Silva has been a member of Santa Clara’s Charter Review Committee and its Parks and Recreation commission. He was the president of the Santa Clara Youth Soccer League, holds a Master’s Degree in counseling psychology from Santa Clara University, and has worked in the human resources field for more than 15 years.

“I think Santa Clara needs someone who will stand up for what Santa Clara wants and what Santa Clara needs,” he said. “I understand and connect with folks to really be able to engage with them, to be able to peel the onion.”

Silva said his background allows him to “look at the big picture” and allows him to deal with conflict in a productive way.

Another part of advocating for Santa Clarans is being a fierce negotiator, he said. The current Council is not striving to get the most out of every new development project nor is it striving to protect the city’s assets, he said, singling out the issue with the Youth Soccer Park near Levi’s Stadium.

He characterized himself as “not afraid to stand up to developers.”

The Council should ask for more from developers, he said, because “it isn’t like the city is broke.” He called the idea that protecting recreational space would slow down development “ludacris.” If anything, the Council should look to add more recreation to make the city more attractive so people will want to live and work here, he said.

“Our park system is dismal. People get splinters sitting on the benches. The slides were put in 60 years ago,” he said.

He said the swim center is falling apart and that Santa Clara should build another swim center, another community recreation center and should have its own theater. The city needs more daycare for working families; it needs more gyms. Santa Clara is running out of places to “eat and congregate,” he said.

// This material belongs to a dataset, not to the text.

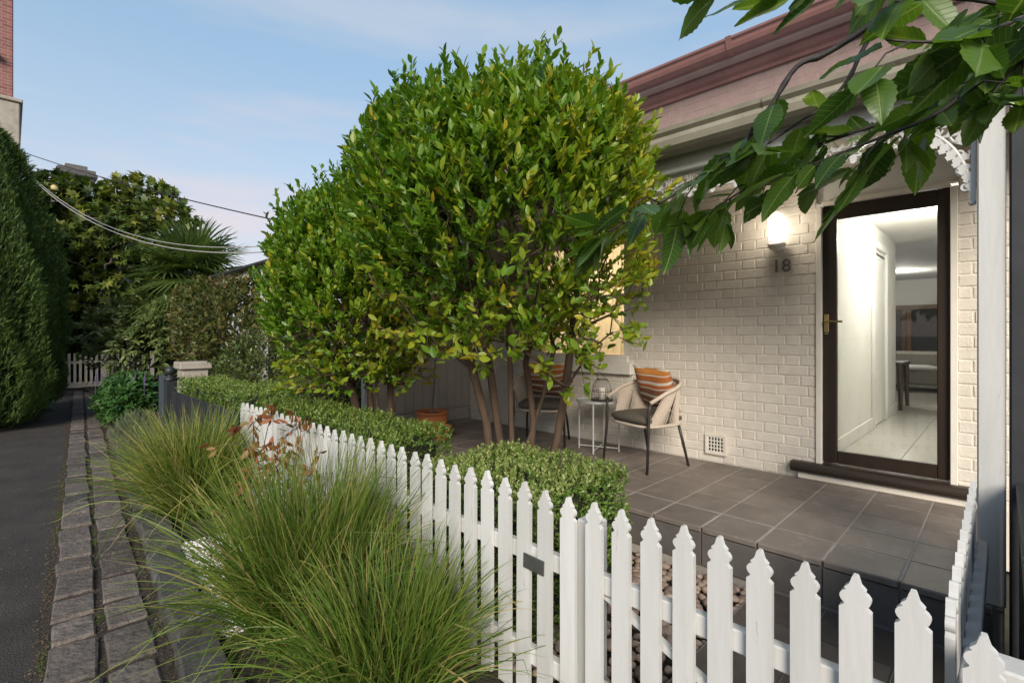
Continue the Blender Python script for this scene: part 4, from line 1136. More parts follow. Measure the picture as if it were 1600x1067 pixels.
def stripe_mat():
    m, n, l, b = nodes_of('striped_cushion_fabric')
    tcx = n.new('ShaderNodeTexCoord'); sp = n.new('ShaderNodeSeparateXYZ'); l.new(tcx.outputs['Object'], sp.inputs[0])
    mr = n.new('ShaderNodeMapRange'); mr.inputs[1].default_value = -0.225; mr.inputs[2].default_value = 0.225
    l.new(sp.outputs['Y'], mr.inputs[0])
    rp = n.new('ShaderNodeValToRGB'); rp.color_ramp.interpolation = 'CONSTANT'
    W_ = (0.66, 0.60, 0.50); O = (0.46, 0.14, 0.035); T_ = (0.26, 0.10, 0.05); G = (0.50, 0.20, 0.035)
    st = [(0, W_), (0.08, T_), (0.20, W_), (0.235, T_), (0.36, W_), (0.42, T_), (0.55, W_), (0.575, O), (0.66, W_), (0.72, O), (0.84, W_), (0.865, G), (0.95, W_)]
    els = rp.color_ramp.elements
    els[0].position = 0; els[0].color = (*W_, 1); els[1].position = st[1][0]; els[1].color = (*st[1][1], 1)
    for p, c in st[2:]:
        q = els.new(p); q.color = (*c, 1)
    l.new(mr.outputs[0], rp.inputs[0])
    nz_ = n.new('ShaderNodeTexNoise'); nz_.inputs['Scale'].default_value = 60
    l.new(tcx.outputs['Object'], nz_.inputs['Vector'])
    mm = n.new('ShaderNodeMix'); mm.data_type = 'RGBA'; mm.blend_type = 'MULTIPLY'; mm.inputs['Factor'].default_value = 0.45
    l.new(rp.outputs[0], mm.inputs[6]); l.new(nz_.outputs['Color'], mm.inputs[7])
    l.new(mm.outputs[2], b.inputs['Base Color']); b.inputs['Roughness'].default_value = 0.9
    bp = n.new('ShaderNodeBump'); bp.inputs['Strength'].default_value = 0.4; bp.inputs['Distance'].default_value = 0.003
    n2 = n.new('ShaderNodeTexNoise'); n2.inputs['Scale'].default_value = 220; l.new(tcx.outputs['Object'], n2.inputs['Vector'])
    l.new(n2.outputs['Fac'], bp.inputs['Height']); l.new(bp.outputs['Normal'], b.inputs['Normal'])
    return m
M['stripe'] = stripe_mat()
def pillow_mesh(sz=0.45, th=0.075, n=20):
    vs, fs = [], []
    for side in (1, -1):
        for i in range(n + 1):
            for j in range(n + 1):
                u, v = -1 + 2 * i / n, -1 + 2 * j / n
                h = max(0, (1 - u * u) * (1 - v * v)) ** 0.42
                pin = 1 - 0.10 * (1 - v * v) * abs(u) ** 3
                pin2 = 1 - 0.10 * (1 - u * u) * abs(v) ** 3
                w = 0.008 * math.sin(5 * u + 3 * v) * h
                vs.append((u * sz / 2 * pin, v * sz / 2 * pin2, side * (th * h + 0.001) + w))
    m_ = (n + 1) ** 2
    for s_ in range(2):
        for i in range(n):
            for j in range(n):
                a = s_ * m_ + i * (n + 1) + j
                q = (a, a + n + 1, a + n + 2, a + 1)
                fs.append(q if s_ == 0 else q[::-1])
    return MB().add(vs, fs).mesh('cushion', True)
pm = pillow_mesh()
def cushion(chair, ang, label, lean=66, twist=0.10, back=0.135):
    # leans on the back of the chair: local axes x across, y up the cushion, z out of its face
    Rm = Matrix.Rotation(ang, 4, 'Z') @ Matrix.Rotation(twist, 4, 'Y') @ Matrix.Rotation(R(lean), 4, 'X') @ Matrix.Rotation(R(9), 4, 'Z')
    fx, fy = -math.sin(ang), math.cos(ang)
    o = put('cushion', pm, M['stripe'], None, (chair[0] - fx * back, chair[1] - fy * back, VZ + 0.475 + 0.232))
    o.rotation_euler = Rm.to_euler()
    return tag(o, label, 'cushion', 'striped cushions')
cushion(CH1, A1, 'orange, rust and white striped cushion leaning in the chair nearer the door')
cushion(CH2, A2, 'orange striped cushion half hidden behind tree leaves, in the far chair')

TX, TY = 4.40, 3.06
tbl = thing('side_table', (TX, TY, VZ), 'small round white metal table between the two rope chairs', 'table')
MB().lathe([(0, 0.512), (0.235, 0.512), (0.235, 0.530), (0.228, 0.530), (0.226, 0.519), (0, 0.519)], (TX, TY, VZ), 40).build('tabletop', M['white_paint'], tbl)
for k in range(4):
    a = R(20 + 90 * k)
    MB().tube([(TX + 0.215 * math.cos(a), TY + 0.215 * math.sin(a), VZ), (TX + 0.215 * math.cos(a), TY + 0.215 * math.sin(a), VZ + 0.512)], 0.0085, 8).build('leg', M['white_paint'], tbl)
for k in range(2):
    a = R(20 + 90 * k); c, s_ = 0.21 * math.cos(a), 0.21 * math.sin(a)
    MB().tube([(TX - c, TY - s_, VZ + 0.03 + k * 0.003), (TX + c, TY + s_, VZ + 0.03 + k * 0.003)], 0.007, 8).build('crossbar', M['white_paint'], tbl)
lt = thing('wire_lantern', (TX, TY, VZ + 0.52), 'dark wire lantern holding a white candle on the side table', 'lantern')
LX, LY, LZ = TX + 0.03, TY - 0.02, VZ + 0.521
MB().lathe([(0, 0), (0.115, 0), (0.118, 0.006), (0.112, 0.014), (0, 0.014)], (LX, LY, LZ), 28).build('base', M['bronze'], lt)
mb = MB()
wp = [(0.112, 0.012), (0.108, 0.07), (0.096, 0.13), (0.078, 0.19), (0.058, 0.225)]
for k in range(26):
    a = 2 * math.pi * k / 26
    mb.tube([(LX + r_ * math.cos(a), LY + r_ * math.sin(a), LZ + z) for r_, z in wp], 0.0016, 4, cap=False)
for r_, z in (wp[-1], (0.103, 0.10)):
    mb.tube([(LX + r_ * math.cos(2 * math.pi * k / 24), LY + r_ * math.sin(2 * math.pi * k / 24), LZ + z) for k in range(24)], 0.0034, 6, closed=True)
mb.build('wire_cage', M['bronze'], lt)
MB().tube([(LX + 0.058 * math.cos(t), LY + 0.058 * math.sin(t) * 0.7 - 0.0, LZ + 0.225 + 0.075 * math.sin(t)) for t in [R(180 * k / 12) for k in range(13)]], 0.0028, 6).build('handle', M['bronze'], lt)
cd = thing('candle', (LX, LY, LZ + 0.014), 'white pillar candle inside the wire lantern', 'candle')
MB().lathe([(0, 0), (0.036, 0), (0.036, 0.118), (0.032, 0.124), (0, 0.120)], (LX, LY, LZ + 0.0145), 20).build('wax', M['wax'], cd, True)
MB().tube([(LX, LY, LZ + 0.132), (LX + 0.002, LY, LZ + 0.15)], 0.0012, 5).build('wick', M['wire'], cd)

def pot(name, c, r0, h, label):
    t = thing(name, (c[0], c[1], VZ), label, 'pot', 'terracotta pots on the verandah')
    MB().lathe([(0, 0), (r0 * 0.72, 0), (r0 * 0.90, h * 0.3), (r0 * 0.98, h * 0.6), (r0 * 0.93, h * 0.80), (r0 * 0.90, h * 0.84), (r0, h * 0.88), (r0 * 1.03, h * 0.94), (r0, h), (r0 * 0.9, h),
                (r0 * 0.86, h * 0.93), (r0 * 0.84, h * 0.80), (0, h * 0.79)], (c[0], c[1], VZ), 36).build('bowl', M['terracotta'], t, True)
    MB().lathe([(0, 0.004), (r0 * 0.84, 0), (r0 * 0.84, -0.01), (0, -0.01)], (c[0], c[1], VZ + h * 0.85), 24).build('soil', M['soil'], t)
    return t
PC = (3.70, 5.06)
pot('terracotta_pot', PC, 0.205, 0.275, 'large terracotta pot holding a bare young tree by the board wall')
pot('terracotta_pot', (3.55, 4.66), 0.115, 0.16, 'small terracotta pot low beside the larger pot')
yt = thing('young_tree', (PC[0], PC[1], VZ + 0.22), 'bare young tree with thin grey stem in the large terracotta pot', 'tree')
stem = [(PC[0], PC[1], VZ + 0.21), (PC[0] + 0.02, PC[1] - 0.01, VZ + 0.55), (PC[0] + 0.03, PC[1] - 0.03, VZ + 0.88), (PC[0] + 0.035, PC[1] - 0.03, VZ + 1.02)]
ends = np.array([PC[0], PC[1], VZ + 1.35]) + rng.normal(0, 1, (34, 3)) * np.array([0.28, 0.28, 0.20])
ends[:, 2] = np.maximum(ends[:, 2], VZ + 1.02)
wood, _, _ = grow(ends, [stem], 0.0028, 0.42, 0.2, 0.03, 5, 0.09)
wood.build('trunk', M['grey_bark'], yt, True)
tp = ends[::2]
v, f, t_ = leaves(*shoots(tp, rdir(len(tp)) + [0, 0, .4], 3, 0.045, 0.45, 0.9, 0.03, 0.25, 0.2))
put('foliage', npmesh('foliage', v, f, t_), M['lf_lav'], yt)
MB().box((PC[0] + 0.025, PC[1] - 0.03, VZ + 0.40), (0.05, 0.006, 0.13), 0.003, rz=0.7).build('plant_tag', M['white_paint'], yt)

# ------------------------------------------------------------------ the two clipped trees
def crown_points(n, c, rad, lump=0.10, inner=0.5, zlow=-0.95, seed=3, low_keep=0.20, sprout=0.0):
    r_ = np.random.default_rng(seed)
    lobes = unit(r_.normal(size=(16, 3)))
    U = unit(r_.normal(size=(n * 3, 3)))
    U = U[U[:, 2] > zlow]
    keep = r_.uniform(size=len(U)) < np.clip(0.66 + 0.85 * U[:, 2], low_keep, 1.0)
    U = U[keep][:n]
    d = U @ lobes.T
    rr = 1 - lump + lump * 1.6 * np.maximum(0, np.max(d, 1) - 0.55) / 0.45
    depth = 1 - inner * r_.uniform(size=len(U)) ** 2.6
    P = np.array(c) + U * np.array(rad) * (rr * depth)[:, None]
    if sprout:
        far = (r_.uniform(size=len(U)) < 0.16) & (depth > 0.9) & (U[:, 2] > -0.2)
        P = P + np.where(far[:, None], (U * 0.5 + np.array([0, 0, 0.8])) * r_.uniform(0.03, sprout, (len(U), 1)), 0)
    return P, U, depth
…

While Silva said the city needs to attract more business, before the Council approves any more high-density housing, it has to “put on the brakes” when it comes to development to allow the city to “catch its breath.” and see the impact of some of the projects that have seen completion in the past few years.

On a similar note, Silva said code enforcement is closely tied to infrastructure as well as preserving Santa Clara’s quality of life. He suggested having police officers who check parking meters also issue citations for homes and businesses that violate city code.

“As we grow, we want to make sure that we maintain that standard of living,” he said. “We don’t want cars parked on the street for weeks and yards that are out of control or folks sleeping in the park after dusk.”

Many of these issues could be solved by a simple investment in an app that would allow city workers to report problems as they come across them.

Keeping citizens informed about what is happening within the city is something Silva vowed to do more of if elected. For instance, he said the city should mail information -- perhaps as an insert to residents’ utility bill -- on new developments to those living in the area prior to the development breaking ground so those people are not blindsided by it.

This idea, he said, plays into the idea of transparency in local government. People shouldn’t have to regularly check the city’s website -- which he said “can be very confusing” -- to know what is happening in their neighborhood.